Monday, April 13, 2009

Alone Tonight

You know, I find it interesting how I do things...as some of you may know, I like to analyze myself...and tonight, I take the time to remember one part of me that I find sad and interesting. Tonight, I am single, my roommate is not home, and I decided not to call her to see where she is...and I am guilty of being afraid of being alone. I always want something to do and someone to be with. That way, I don't have to worry about the problems in my head coming to front view. I can make myself forget my problems and focus on the other person or the task I'm doing. Ha! I've already cleaned the kitchen since I got home and realized the apartment was empty. I really want to face my fear of loneliness...but I also really don't. I've been doing this thing for so long, I really don't know how much will come out if I leave my mind to think about all the things I never wanted to think about.

I'm really being such a whiney baby...you'd think I could just get over myself and read a book or paint or do something constructive or go to bed.
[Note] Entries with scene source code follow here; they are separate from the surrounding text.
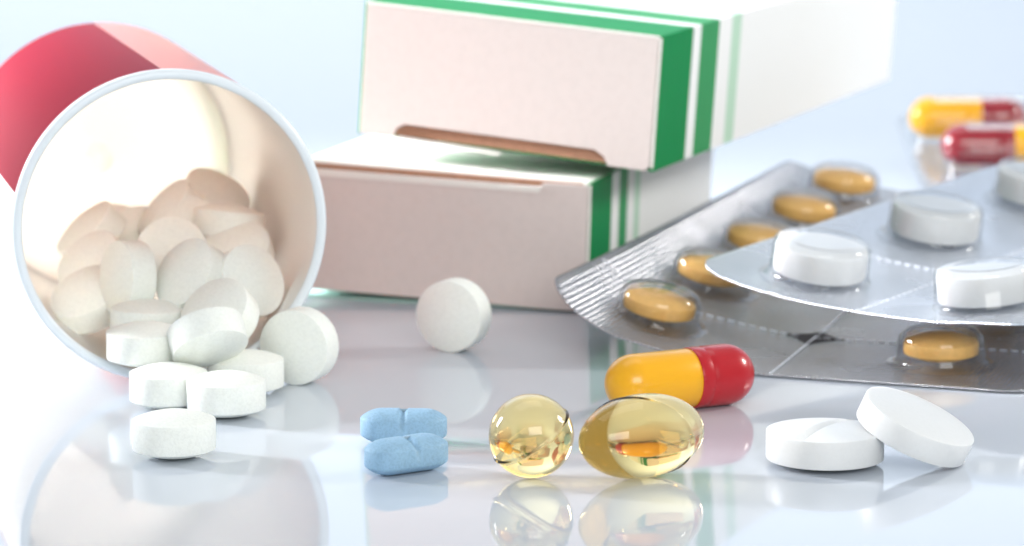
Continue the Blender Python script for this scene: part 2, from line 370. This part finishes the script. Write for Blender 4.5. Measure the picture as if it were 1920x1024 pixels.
INS = [
 (272, 645, 391, (0, -.02, 1), 'white tablet lying flat at the bottle lip, left of the tilted one'),
 (277, 602, 402, (.03, .02, 1), 'white tablet lying flat just inside the bottle, behind the one at the lip'),
 (389, 633, 387, (.28, -.55, -.78), 'white tablet tilted forward over the bottle lip'),
 (412, 594, 398, (-.42, -.62, .66), 'white tablet leaning in the bottle mouth behind the tilted one'),
 (240, 521, 408, (-.80, -.52, .10), 'white tablet on its edge in the bottle with its face turned left'),
 (360, 520, 406, (-.58, -.60, .50), 'white tablet tipped in the middle of the bottle, face turned up left'),
 (322, 478, 421, (.10, -.93, .36), 'peach lit tablet facing forward behind the two central ones in the bottle'),
 (428, 420, 430, (.10, .14, .97), 'peach lit tablet lying flat on top of the pile, right side of the bottle'),
 (322, 402, 437, (-.66, -.30, .66), 'peach lit tablet on top of the pile in the middle of the bottle'),
 (402, 372, 447, (.45, -.30, .80), 'peach lit tablet highest and farthest back in the bottle'),
 (172, 440, 433, (-.62, -.25, .72), 'peach lit tablet topmost at the left of the pile in the bottle'),
 (226, 440, 446, (.30, -.40, .80), 'peach lit tablet half hidden behind the topmost left one in the bottle'),
 (462, 532, 407, (.62, -.66, .40), 'white tablet tilted against the right inner wall of the bottle'),
 (168, 562, 413, (-.30, -.50, .80), 'peach lit tablet low against the left inner wall of the bottle'),
 (446, 478, 424, (-.20, -.60, .75), 'peach lit tablet under the flat one at the right of the pile'),
 (176, 500, 424, (-.5, -.55, .66), 'peach lit tablet at the left of the pile, behind the one on its edge'),
 (268, 452, 442, (.2, -.7, .6), 'peach lit tablet deep in the pile between the left and middle tops'),
 (352, 437, 432, (-.2, -.75, .6), 'peach lit tablet in the pile just left of the flat one'),
]
for px, py, y, n, lab in INS: tab(lab, at(px, py, 455.5 + y - 398), n, px * .1)

# right-hand coated tablets
big = tablet_mesh('scored_tablet', 7.2, 3.5, .75, .16, 120, (R(57), .7, .75), 30)
g = ground(1546, 870)
tag(obj('white_tablet', big, M['coated'], None, (g.x, g.y, 2.52), up_to((0, 0, 1), R(0))), 'large smooth white tablet with a score line lying flat', 'tablet', 'large white tablets')
g = ground(1735, 864)
plain = tablet_mesh('plain_tablet', 7.2, 3.1, .55, .16, 120)
tag(obj('white_tablet', plain, M['coated'], None, at(1716, 800, g.y - 1.0), up_to((.38, -.15, .91))), 'large smooth white tablet leaning on the flat scored one', 'tablet', 'large white tablets')

# blue oblong tablets
def oblong_mesh(name, L, Wd, band, dome, notch=.5, nw=.55):
    r = Wd / 2; a = L / 2 - r; out = []
    ns, nc = 26, 26
    for i in range(ns): out.append((-a + 2 * a * i / ns, -r, -a + 2 * a * i / ns))
    for i in range(nc): t_ = -math.pi / 2 + math.pi * i / nc; out.append((a + r * math.cos(t_), r * math.sin(t_), a))
    for i in range(ns): out.append((a - 2 * a * i / ns, r, a - 2 * a * i / ns))
    for i in range(nc): t_ = math.pi / 2 + math.pi * i / nc; out.append((-a + r * math.cos(t_), r * math.sin(t_), -a))
    K = len(out); vs, fs = [], []
    hb = band / 2; NT = 16
    lev = [(1 - i / NT, 1) for i in range(NT, -1, -1)]
    def ring(t_, z, inset=0):
        b = len(vs)
        for x, y, cx in out:
            k = t_
            vs.append([cx + (x - cx) * k, y * k, z])
        return b
    rs = []
    for i in range(NT + 1):
        k = i / NT * .965 + .002
        rs.append(ring(k, hb + dome * (1 - (i / NT) ** 2.2)))
    rs.append(ring(1.0, hb - .2)); rs.append(ring(1.0, -hb + .2))
    for i in range(NT, -1, -1):
        k = i / NT * .965 + .002
        rs.append(ring(k, -hb - dome * (1 - (i / NT) ** 2.2)))
    for p, q in zip(rs, rs[1:]):
        for i in range(K):
            j = (i + 1) % K; fs.append((p + i, p + j, q + j, q + i))
    fs.append(tuple(range(rs[0], rs[0] + K))); fs.append(tuple(reversed(range(rs[-1], rs[-1] + K))))
    for v in vs:
        if v[2] > hb - .01: v[2] -= notch * max(0, 1 - abs(v[0]) / nw) ** 1.0 * (1 if abs(v[1]) < r * .97 else .3)
    me = mesh(name, vs, fs)
    bm = bmesh.new(); bm.from_mesh(me); bmesh.ops.remove_doubles(bm, verts=bm.verts, dist=1e-7); bmesh.ops.recalc_face_normals(bm, faces=bm.faces); bm.to_mesh(me); bm.free()
    return me
obl = oblong_mesh('blue_oblong', 10.9, 5.7, 2.3, 1.05)
g = ground(757, 831)
tag(obj('blue_tablet', obl, M['blue'], None, (g.x, g.y, 2.22), up_to((0, 0, 1), R(-3))), 'blue oblong scored tablet lying behind the other blue one', 'tablet', 'blue oblong tablets')
g = ground(762, 885)
tag(obj('blue_tablet', obl, M['blue'], None, (g.x, g.y, 2.22), up_to((0, 0, 1), R(33))), 'blue oblong scored tablet lying in front at an angle', 'tablet', 'blue oblong tablets')

# ------------------------------------------------------------------ softgels
def softgel_mesh(name, a, b, seam_n, ridge=.10, sw=.10, nu=220, nv=160):
    """ellipsoid (a along x, b across) with the moulding seam as a fine raised ridge on the plane seam_n"""
    n = Vector(seam_n).normalized(); vs, fs = [], []
    # latitude lines run round the seam normal so that the ridge stays crisp
    q = n.to_track_quat('Z', 'Y')
    rows = []
    lats = sorted(set([round(-90 + 180 * i / nv, 4) for i in range(1, nv)] + [round(k * .22, 4) for k in range(-14, 15)]))
    for la in lats:
        rows.append(len(vs)); c, s_ = math.cos(R(la)), math.sin(R(la))
        for i in range(nu):
            t_ = 2 * math.pi * i / nu
            d = q @ Vector((c * math.cos(t_), c * math.sin(t_), s_))
            p = Vector((d.x * a, d.y * b, d.z * b))
            k = 1 + ridge / b * math.exp(-((R(la) * b) / sw) ** 2)
            vs.append(p * k)
    for p, r_ in zip(rows, rows[1:]):
        for i in range(nu): fs.append((p + i, p + (i + 1) % nu, r_ + (i + 1) % nu, r_ + i))
    for end, row in ((-1, rows[0]), (1, rows[-1])):
        d = q @ Vector((0, 0, end)); k = len(vs); vs.append(Vector((d.x * a, d.y * b, d.z * b)))
        for i in range(nu): fs.append((row + i, row + (i + 1) % nu, k))
    me = mesh(name, vs, fs)
    bm = bmesh.new(); bm.from_mesh(me); bmesh.ops.recalc_face_normals(bm, faces=bm.faces); bm.to_mesh(me); bm.free()
    return me
g = ground(996, 897)
tag(obj('softgel', softgel_mesh('round_softgel', 5.1, 5.05, (-.52, -.18, .82), .2, .2), M['softgel'], None, (g.x, g.y, 5.2)), 'round clear yellow softgel capsule beside the oval one', 'softgel', 'clear yellow softgels')
g = ground(1203, 897)
tag(obj('softgel', softgel_mesh('oval_softgel', 8.8, 5.05, (-.86, -.47, .20), .16, .2), M['softgel'], None, (g.x, g.y, 5.2), up_to((0, 0, 1), R(37))), 'oval clear yellow softgel in front of the red and yellow capsule', 'softgel', 'clear yellow softgels')

# ------------------------------------------------------------------ hard capsules
def cap_half(name, r, length, wall=.0, lip=True):
    pr = [(0, -length)] + [(r * math.cos(R(-90 + 90 * i / 12)), -length + r + r * math.sin(R(-90 + 90 * i / 12))) for i in range(1, 13)]
    pr += [(r, -length + r + (length - r) * k) for k in (.3, .45)]
    pr += [(r, -2.2), (r - .10, -1.95), (r - .10, -1.75), (r, -1.5)] if lip else []
    pr += [(r, -.12), (r - .05, 0), (r - .3, .0)]
    return lathe(name, pr, 64)
def capsule(label, group, loc, direction, m_body, m_cap, Lb, Lc, rb=3.72, rc=3.86):
    """direction points from the body half to the cap half"""
    t_ = thing('gelatin_capsule', label, 'capsule', group, loc, Vector(direction).to_track_quat('Z', 'Y'))
    obj('capsule_body', cap_half('capsule_body', rb, Lb, 0, False), m_body, t_)
    c = obj('capsule_cap', cap_half('capsule_cap', rc, Lc), m_cap, t_)
    c.rotation_euler = (math.pi, 0, 0); c.location = (0, 0, -.5 * S)
    return t_
g = ground(1285, 762)
CD = Vector((math.cos(R(27)), math.sin(R(27)), 0))
capsule('glossy capsule, half yellow half red, lying behind the oval softgel', 'two-coloured gelatin capsules', (g.x + .8, g.y - 1, 4.07), CD, M['yellow_gel'], M['red_gel'], 12.6, 9.4, 3.9, 4.05)

# ------------------------------------------------------------------ blister packs
def sheet(name, surf, u0, u1, v0, v1, rc, mat, parent, nu=70, nv=70, th=.28):
    vs, fs, uv = [], [], []
    vv = []
    for k in range(9): vv.append(v0 + rc * (1 - math.cos(R(90 * k / 8))))
    for k in range(1, nv): vv.append(v0 + rc + (v1 - v0 - 2 * rc) * k / nv)
    for k in range(9): vv.append(v1 - rc + rc * math.sin(R(90 * k / 8)))
    for v in vv:
        d = 0
        if v < v0 + rc: d = rc - math.sqrt(max(0, rc ** 2 - (v0 + rc - v) ** 2))
        if v > v1 - rc: d = rc - math.sqrt(max(0, rc ** 2 - (v - v1 + rc) ** 2))
        for i in range(nu + 1):
            u = u0 + d + (u1 - u0 - 2 * d) * i / nu
            vs.append(surf(u, v)); uv.append((u, v))
    n = nu + 1
    for j in range(len(vv) - 1):
        for i in range(nu): fs.append((j * n + i, j * n + i + 1, (j + 1) * n + i + 1, (j + 1) * n + i))
    o = obj(name, mesh(name, vs, fs, True, uv), mat, parent)
    md = o.modifiers.new('thickness', 'SOLIDIFY'); md.thickness = th * S; md.offset = -1
    return o
def frame_at(surf, u, v, e=.3):
    p = Vector(surf(u, v)); du = Vector(surf(u + e, v)) - p; dv = Vector(surf(u, v + e)) - p
    n = du.cross(dv).normalized(); x = du.normalized(); y = n.cross(x)
    return p, Matrix((x, y, n)).transposed().to_quaternion(), n
def dashes(name, surf, pts, parent, mat, wid=.16, step=1.6, fill=.62, lift=.06):
    """perforation: short slits along the polyline pts (u,v)"""
    vs, fs = [], []
    for (a, b) in zip(pts, pts[1:]):
        A, B = Vector(a), Vector(b); Ln = (B - A).length; d = (B - A) / Ln; n = Vector((-d.y, d.x)) * wid
        k = 0.0
        while k < Ln - step * fill:
            q = [A + d * k - n, A + d * (k + step * fill) - n, A + d * (k + step * fill) + n, A + d * k + n]
            i0 = len(vs)
            for h in (lift - .05, lift + .06):
                for c in q:
                    p, _, nn = frame_at(surf, c.x, c.y); vs.append(p + nn * h)
            fs += [(i0 + 4, i0 + 5, i0 + 6, i0 + 7), (i0, i0 + 1, i0 + 5, i0 + 4), (i0 + 1, i0 + 2, i0 + 6, i0 + 5), (i0 + 2, i0 + 3, i0 + 7, i0 + 6), (i0 + 3, i0, i0 + 4, i0 + 7)]
            k += step
    return obj(name, mesh(name, vs, fs, False), mat, parent)
def pocket_mesh(name, r, h, round_=1.6, flange=1.5, sx=1.0, sy=1.0, step=False):
    pr = [(r + flange, .10), (r + flange * .5, .16), (r + .35, .35), (r + .05, .8), (r - .1, h - round_)]
    pr += [(r - .1 - round_ + round_ * math.cos(R(a)), h - round_ + round_ * math.sin(R(a))) for a in (15, 30, 45, 60, 75, 90)]
    pr += [((r - round_) * .9, h - .05), ((r - round_) * .82, h - .3), ((r - round_) * .5, h - .36), (0, h - .38)] if step else [((r - round_) * .5, h + .05), (0, h + .08)]
    me = lathe(name, pr, 56)
    for v in me.vertices: v.co.x *= sx; v.co.y *= sy
    return me

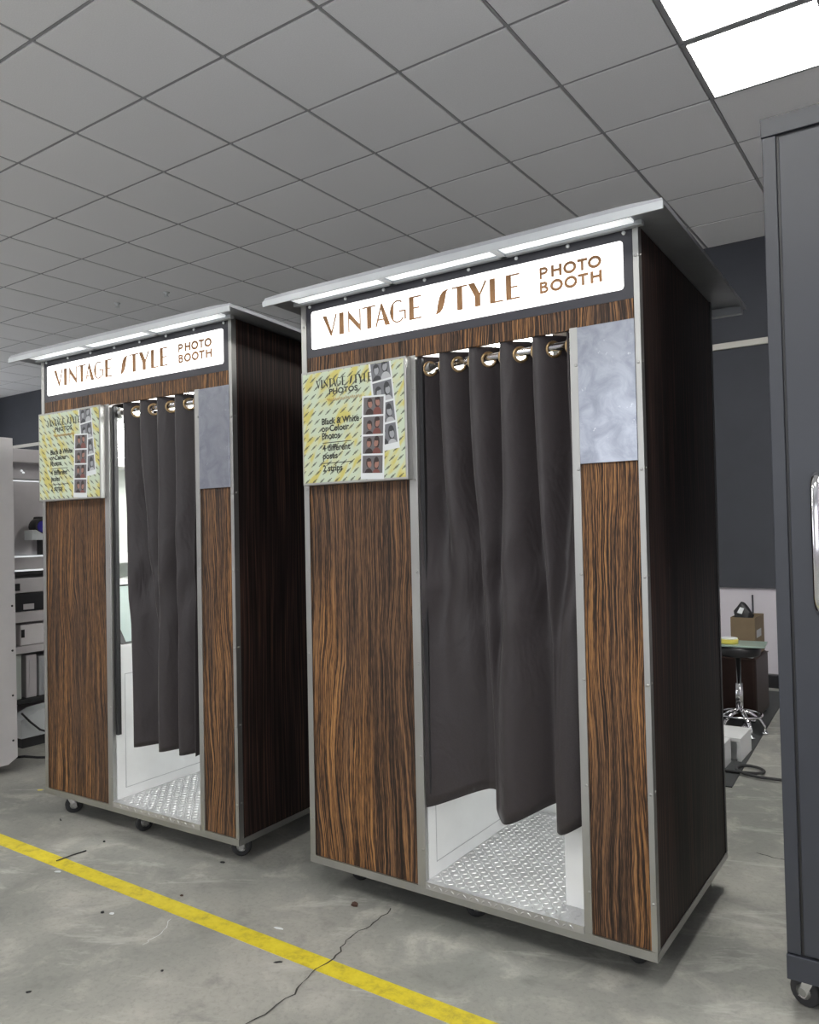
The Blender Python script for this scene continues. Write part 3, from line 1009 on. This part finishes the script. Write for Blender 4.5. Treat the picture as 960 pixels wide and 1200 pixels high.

It is plenty late enough. I will I suppose.

Wednesday, April 8, 2009

So in the last few weeks, I've done a lot and experienced more. First of all, Colin and I broke up...which was a pretty big deal. I realize the whole thing was my fault...I realize that i hurt him and in return, I was hurt. It wasn't fun but I've learned a lot from the experience. I've realized that I rely much too heavily upon others opinions and desires and I am struggling to combat that. I want to be sure of myself and of my own opinions. I also went to Beach Reach, my first mission trip. It was pretty amazing. Since the break up was pretty fresh on my mind, I honestly was pretty mad at God at ruining all my plans for my life. Its very strange and sad that learning lessons and living for God can hurt so much...I thought we were here to be happy. I've always seen life as being something that should be lived happily because there isn't enough time to be sad...and I still think that, but why is it that God causes things to happen that make us not happy? I suppose its really all in our own decision whether to be happy or not. I'm trying. I've tried something new recently which is helping me to decide to be happy more often. I guess I still have a long way to go. Anyway, on a more positive note, I'm apparently a visionary painter! I'm currently figuring out what to paint for my class and its becoming much more organized and absolute than I've been the rest of the semester. I saw Benny and Joon the other day. New fav for sure. Oh, and of course, my birthday was saturday...i am now the big 2-0. No more teenage years for me. Its actually kinda sad...I liked being a kid. I feel like i have to think about adult things now. Anyway, so back to Benny and Joon, if you haven't ever seen it, theres a scene where Sam(Played by Johnny Depp) sticks forks in two breadsticks and dances with them...this is a reference to an old Charlie Chaplain skit. His whole character is all about movies, especially older silent films. Anyway, see below.



and the charlie chaplain original



Johnny Depp even got the crossing the forks right! it was so cool to see this and know what it came from...thanks Josh Smith!!